‘Bull’s-eye’ landing in New Mexico for Boeing’s Starliner astronaut capsule

Science

WASHINGTON (Reuters) – Boeing Co (BA.N)’s Starliner astronaut spacecraft landed in the New Mexico desert on Sunday, the company said, after faulty software forced officials to cut short an unmanned mission aimed at taking it to the International Space Station. 

The Boeing CST-100 Starliner spacecraft, which had been launched atop an ULA Atlas V rocket for an Orbital Flight Test, is checked after landing by parachute at White Sands Space Harbor, New Mexico, U.S. in a still image taken from a video December 22, 2019. NASA TV via REUTERS

The landing at 7:58 a.m. ET (1258 GMT) in the White Sands desert capped a turbulent 48 hours for Boeing’s botched milestone test of an astronaut capsule that is designed to help NASA regain its human spaceflight capabilities.

“We hit the bull’s-eye,” a Boeing spokesman said on a livestream of the landing.

The landing will yield the mission’s most valuable test data after failing to meet its core objective of docking to the space station. 

After Starliner’s touchdown, teams of engineers in trucks raced to inspect the vehicle, whose six airbags cushioned its impact on the desert surface as planned, a live video feed showed.

The spacecraft was in an apparently stable condition after landing, according to images posted by officials from the U.S. space agency NASA.

The CST-100 Starliner’s debut launch to orbit was a milestone test for Boeing. The company is vying with SpaceX, the privately held rocket company of billionaire high-tech entrepreneur Elon Musk, to revive NASA’s human spaceflight capabilities. SpaceX carried out a successful unmanned flight of its Crew Dragon capsule to the space station in March.

The Starliner capsule was successfully launched from Florida on Friday, but an automated timer error prevented it from attaining the right orbit to meet and dock with the space station.

That failure came as Boeing sought an engineering and public relations victory in a year that has seen corporate crisis over the grounding of its 737 MAX jetliner following two fatal crashes of the aircraft.
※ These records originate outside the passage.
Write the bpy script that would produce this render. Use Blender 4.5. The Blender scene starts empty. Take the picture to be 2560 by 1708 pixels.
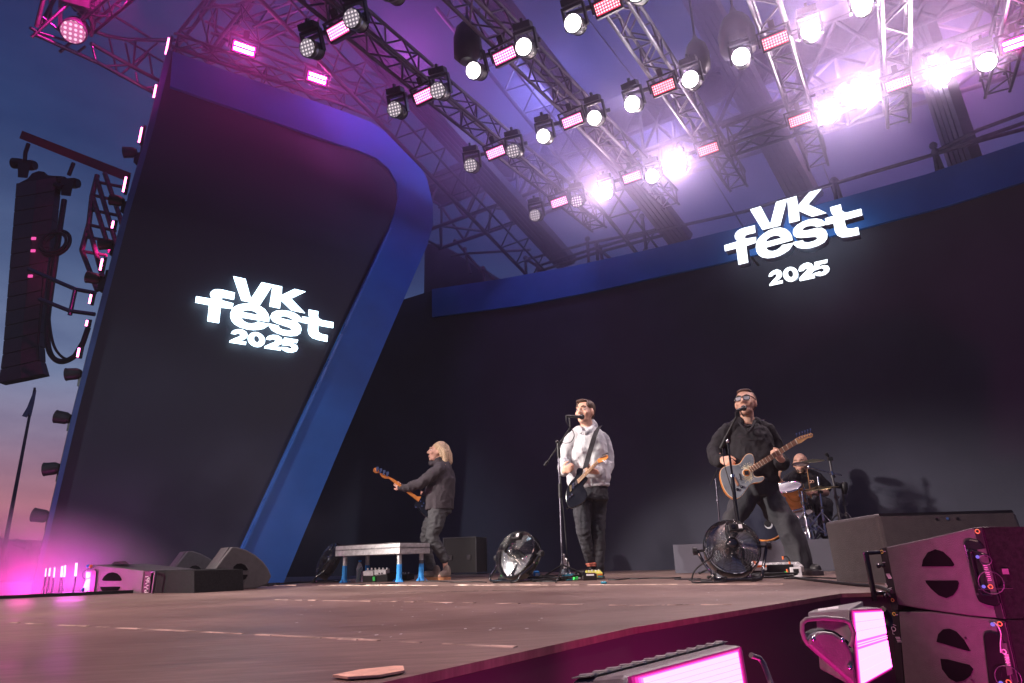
import bpy, bmesh, math, random
import numpy as np
from mathutils import Vector, Matrix, noise
random.seed(7)
scene = bpy.context.scene
V = Vector
# ------------------------------------------------------------------ camera
F_PX = 1706.7; EYE = V((0, 0, 0.19)); ROLL = 0.03; PITCH = math.atan((1402 - 854) / F_PX)
c_r = V((1, 0, 0)); c_f = V((0, math.cos(PITCH), math.sin(PITCH))); c_u = V((0, -math.sin(PITCH), math.cos(PITCH)))
CR = c_r * math.cos(ROLL) - c_u * math.sin(ROLL); CU = c_u * math.cos(ROLL) + c_r * math.sin(ROLL); CF = c_f
cam = bpy.data.objects.new('camera', bpy.data.cameras.new('camera'))
scene.collection.objects.link(cam); scene.camera = cam
cam.data.sensor_width = 36; cam.data.lens = 36 * F_PX / 2560
cam.data.clip_start = 0.05; cam.data.clip_end = 2000
cam.matrix_world = Matrix(((CR.x, CU.x, -CF.x, EYE.x), (CR.y, CU.y, -CF.y, EYE.y), (CR.z, CU.z, -CF.z, EYE.z), (0, 0, 0, 1)))
scene.view_settings.view_transform = 'Standard'; scene.view_settings.look = 'None'
scene.view_settings.exposure = 0; scene.view_settings.gamma = 1
scene.cycles.use_denoising = True
scene.cycles.max_bounces = 6; scene.cycles.volume_bounces = 0; scene.cycles.diffuse_bounces = 2
scene.cycles.glossy_bounces = 3; scene.cycles.transmission_bounces = 4; scene.cycles.transparent_max_bounces = 12
scene.cycles.volume_step_rate = 2.0; scene.cycles.volume_max_steps = 96
scene.cycles.sample_clamp_indirect = 3.0; scene.cycles.sample_clamp_direct = 0

# ------------------------------------------------------------------ sky
world = bpy.data.worlds.new('World'); scene.world = world; world.use_nodes = True
wn = world.node_tree; wn.nodes.clear(); WN = wn.nodes.new; WL = wn.links.new
wo = WN('ShaderNodeOutputWorld'); bg = WN('ShaderNodeBackground'); tc = WN('ShaderNodeTexCoord'); sp = WN('ShaderNodeSeparateXYZ')
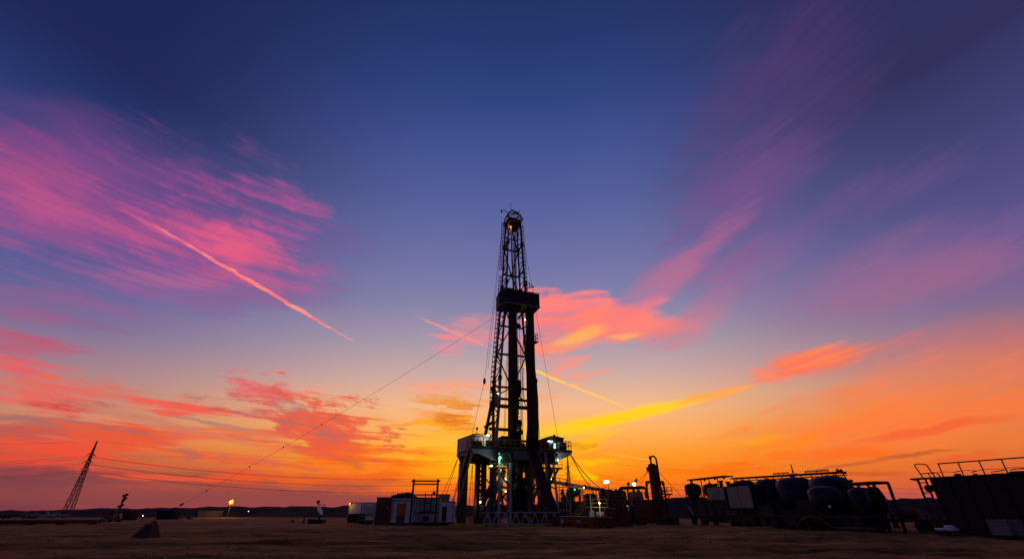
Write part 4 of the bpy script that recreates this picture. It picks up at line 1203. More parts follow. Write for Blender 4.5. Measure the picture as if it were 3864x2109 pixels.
# pipe ramp from the floor down towards the catwalk
rmx = RIG.x(2003, -5.2, 1706)
rp = part('pipe_ramp', rig)
ra, rb_ = Vector((rmx, -5.2, FZ + 0.2)), Vector((rmx, -13.2, 1.1))
bar('slide', ra, rb_, 1.15, 0.12, RAMPM, rp)
for s in (-0.68, 0.68): bar('side_beam', ra + Vector((s, 0, 0)), rb_ + Vector((s, 0, 0)), 0.2, 0.5, RAMPM, rp)
for t in (0.15, 0.4, 0.65, 0.88): bar('rib', ra.lerp(rb_, t) + Vector((-0.6, 0, -0.3)), ra.lerp(rb_, t) + Vector((0.6, 0, -0.3)), 0.2, 0.2, RAMPM, rp)
for t in (0.3, 0.7):
    for s in (-0.62, 0.62):
        q = ra.lerp(rb_, t) + Vector((s, 0.1, -0.3)); bar('prop', q, (q.x, q.y + 0.6, 0), 0.2, 0.2, REDP, rp)

# lamps of the rig
for px_, py_, y, lens, rgb, wt, r_, aim in ((1886, 1726, -6.6, L_GREEN, (0.4, 1.0, 0.6), 260, 0.22, (0.1, -1, -0.4)), (1853, 1759, -5.0, L_WARM, (1.0, 0.9, 0.65), 240, 0.22, (-0.3, -1, -0.3)),
                                            (2102, 1734, -5.6, L_PALE, (0.7, 1.0, 0.75), 320, 0.24, (-0.2, -1, -0.1)), (1906, 1808, -1.0, L_WHITE, (1.0, 0.95, 0.8), 120, 0.14, (0, -1, -0.2)),
                                            (2079, 1808, -1.5, L_WARM, (1.0, 0.95, 0.75), 140, 0.14, (0, -1, -0.2)), (2074, 1848, -1.0, L_WARM, (1.0, 0.92, 0.75), 120, 0.13, (0, -1, -0.1)),
                                            (1812, 1893, 2.0, L_WARM, (1.0, 0.95, 0.8), 90, 0.14, (-0.2, -1, 0)), (1908, 1853, 0.5, L_SMALL, (1, 0.8, 0.5), 40, 0.1, (0, -1, 0)),
                                            (1997, 1848, 0.5, L_SMALL, (1, 0.85, 0.6), 50, 0.12, (0, -1, 0))):
    floodlight(rig, RIG.at(px_, py_, y), lens, rgb, wt, r_, aim)

# ------------------------------------------------------------------ racked pipe, wellhead stack, wires, catwalk
for nm, pxc, lab in (('drill_pipe_stand', 1934, 'drill pipe stand racked in the bundle beside the dog house end of the mast'),
                     ('drill_pipe_stand', 2003, 'drill pipe stand racked in the bundle beside the driller cabin end of the mast')):
    q = RIG.at(pxc, 1400, -2.6)
    pm = MB(); pm.tube([(0, 0, 0), (0, 0, 9.2), (0, 0, 9.25), (0, 0, 9.6), (0, 0, 9.65), (0, 0, 18.6), (0, 0, 18.65), (0, 0, 19.0), (0, 0, 19.05), (0, 0, zb + 1.1 - FZ)],
                       [0.068, 0.068, 0.088, 0.088, 0.068, 0.068, 0.088, 0.088, 0.068, 0.068], 6)
    first = None
    for i in range(6):
        for j in range(12):
            wpt = RIG.w((q.x - 0.46 + i * 0.185 + random.uniform(-0.01, 0.01), -3.5 + j * 0.165, FZ + 0.02))
            if first is None:
                o = pm.build(nm, RUST, None, True); first = o
            else:
                o = first.copy(); COL.objects.link(o)
            tag(o, lab, 'drill pipe', 'drill pipe racked in the mast')
            o.location = wpt
            o.rotation_euler = (random.uniform(-0.001, 0.001), random.uniform(-0.001, 0.001), 0)

bw = RIG.w((RIG.x(1960, -0.5, 1880), -0.5, 0))
bop = thing('blowout_preventer', 'dark blowout preventer stack on the wellhead under the middle of the rig floor', 'valve stack', bw, R(20))
m = MB(); m.lathe([(1.5, 0), (1.5, 0.9), (0.9, 0.95), (0.9, 1.3)], 20); m.build('cellar_ring', CONC, bop, True)
m = MB(); m.lathe([(0.55, 1.3), (0.55, 1.7), (0.85, 1.72), (0.85, 1.95), (0.5, 2.0), (0.5, 2.3)], 20); m.build('wellhead', STEEL, bop, True)
for z in (2.3, 3.5):
    block('ram_body', (0, 0, z + 0.5), (2.0, 1.2, 0.95), DARK, bop)
    for s in (-1, 1):
        m = MB(); m.tube([(s * 1.0, 0, z + 0.5), (s * 1.5, 0, z + 0.5)], 0.34, 14); m.build('ram_bonnet', DARK, bop)
m = MB(); m.lathe([(0.6, 4.6), (1.3, 4.7), (1.35, 5.6), (0.9, 6.1), (0.6, 6.2)], 20); m.build('annular_preventer', DARK, bop, True)
m = MB(); m.lathe([(0.45, 6.2), (0.45, 7.4), (0.95, 7.5), (1.0, 8.6), (0.7, 9.1)], 18); m.build('bell_nipple', STEEL, bop, True)
for s in (-1, 1): bar('guide_beam', (s * 1.5, 0.6, 0.2), (s * 1.5, 0.6, 9.0), 0.45, 0.45, DARK, bop)
block('dark_fill_panel', (0.05, 1.0, 3.6), (3.5, 0.15, 6.4), DARK, bop); block('dark_fill_panel', (0.05, 1.25, 7.7), (2.2, 0.15, 1.7), DARK, bop)  # dark panels added to close see-through gaps in the dark mass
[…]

The company’s shares dropped 1.6% on Friday.

(Graphic: Space missions – here)

PARACHUTE CHALLENGE

Ahead of Sunday’s landing, Starliner’s three main parachutes deployed just over one mile (1,600 meters) from the Earth’s surface after enduring intense heat from the violent reentry through the atmosphere, plummeting at 25 times the speed of sound. 

The parachute deployment, one of the most challenging procedures under the program to develop a commercial manned space capsule, earned Boeing a fresh win after a previous mishap where one parachute failed to deploy during a November test of Starliner’s abort thrusters.

That test tossed the capsule miles into the sky to demonstrate its ability to land a crew safely back on the ground in the event of a launch failure.

For the current mission, Boeing and NASA officials said they still do not understand why software caused the craft to miss the orbit required.

Slideshow (6 Images)

Sunday’s landing marked the first time a U.S. orbital space capsule designed for humans landed on land.

All past U.S. capsules, including SpaceX’s Crew Dragon, splashed down in the ocean. Russia’s Soyuz capsules and China’s past crew capsules made land landings. 

The now-retired Space Shuttle used to glide in like a massive plane.